First nights : five musical premieres
"This book takes us back to the first performances of five famous musical compositions: Monteverdi's Orfeo in 1607, Handel's Messiah in 1742, Beethoven's Ninth Symphony in 1824, Berlioz's Symphonic faulaslique in 1830, and Stravinsky's Sacre du printemps in 1913. Thomas Forrest Kelly sets the scene for each of these premieres, describing the cities in which they took place, the concert halls, audiences, conductors, and musicians, the sound of the music when it was first performed (often on instruments now extinct), and the popular and critical responses. He explores how performance styles and conditions have changed over the centuries and what music can reveal about the societies that produce it."--BOOK JACKET.
First Nights at the Opera
"In First Nights at the Opera, the renowned music scholar Thomas Kelly narrates the social history of European opera during its golden age by taking us behind the scenes at the premier performances of five influential operas."--BOOK JACKET.

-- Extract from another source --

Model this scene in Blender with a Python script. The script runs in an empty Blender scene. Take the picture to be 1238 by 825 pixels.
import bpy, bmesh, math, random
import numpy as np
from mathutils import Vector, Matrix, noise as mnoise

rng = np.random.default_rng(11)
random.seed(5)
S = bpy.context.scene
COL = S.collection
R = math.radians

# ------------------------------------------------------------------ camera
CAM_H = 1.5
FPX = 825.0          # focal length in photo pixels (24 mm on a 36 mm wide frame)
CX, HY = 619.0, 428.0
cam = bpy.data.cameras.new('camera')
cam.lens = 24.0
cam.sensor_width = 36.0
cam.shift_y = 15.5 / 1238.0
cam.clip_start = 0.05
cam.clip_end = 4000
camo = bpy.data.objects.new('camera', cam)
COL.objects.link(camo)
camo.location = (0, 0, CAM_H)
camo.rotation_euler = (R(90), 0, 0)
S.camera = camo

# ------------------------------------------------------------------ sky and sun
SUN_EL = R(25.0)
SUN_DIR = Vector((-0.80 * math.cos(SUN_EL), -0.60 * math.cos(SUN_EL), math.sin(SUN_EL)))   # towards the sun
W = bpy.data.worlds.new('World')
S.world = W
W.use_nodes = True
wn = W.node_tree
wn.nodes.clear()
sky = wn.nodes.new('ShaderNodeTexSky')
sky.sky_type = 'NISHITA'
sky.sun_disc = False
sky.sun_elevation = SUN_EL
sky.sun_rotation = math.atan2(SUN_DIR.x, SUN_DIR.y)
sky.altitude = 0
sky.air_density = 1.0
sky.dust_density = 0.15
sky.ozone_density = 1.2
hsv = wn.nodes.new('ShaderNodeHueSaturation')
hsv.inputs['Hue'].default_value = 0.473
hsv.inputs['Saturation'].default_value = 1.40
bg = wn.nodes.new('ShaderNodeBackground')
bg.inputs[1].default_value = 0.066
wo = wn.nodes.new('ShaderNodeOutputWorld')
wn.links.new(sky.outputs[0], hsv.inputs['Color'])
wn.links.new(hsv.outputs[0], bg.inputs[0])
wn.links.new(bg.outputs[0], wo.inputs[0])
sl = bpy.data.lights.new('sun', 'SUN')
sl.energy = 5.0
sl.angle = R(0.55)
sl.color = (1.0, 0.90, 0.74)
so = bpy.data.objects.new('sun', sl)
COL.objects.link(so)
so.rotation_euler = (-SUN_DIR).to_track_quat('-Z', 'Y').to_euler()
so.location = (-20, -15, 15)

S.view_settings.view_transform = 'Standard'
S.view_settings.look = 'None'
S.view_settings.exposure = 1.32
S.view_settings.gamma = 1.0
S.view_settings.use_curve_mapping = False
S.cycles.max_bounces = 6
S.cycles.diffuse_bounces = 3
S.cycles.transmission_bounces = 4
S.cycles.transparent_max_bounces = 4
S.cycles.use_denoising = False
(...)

The century of Bach and Mozart
Johann Sebastian Bach and Wolfgang Amadeus Mozart stand as representatives of European music of the eighteenth century, composers whose works reflect intellectual, religious, and aesthetic trends of the period. Research on their compositions continues in many ways to shape our broader understanding of eighteenth century musical thought and its contexts. This collection of essays offers a variety of perspectives on the two composers, as well as some of their important contemporaries, Haydn in particular. The book addersses topics such as the historiography of eighteenth-century music, concepts of time and musical form, the idea of the musical work and its relation to publishing practices, compositional process, and performance practice.--From publisher's description.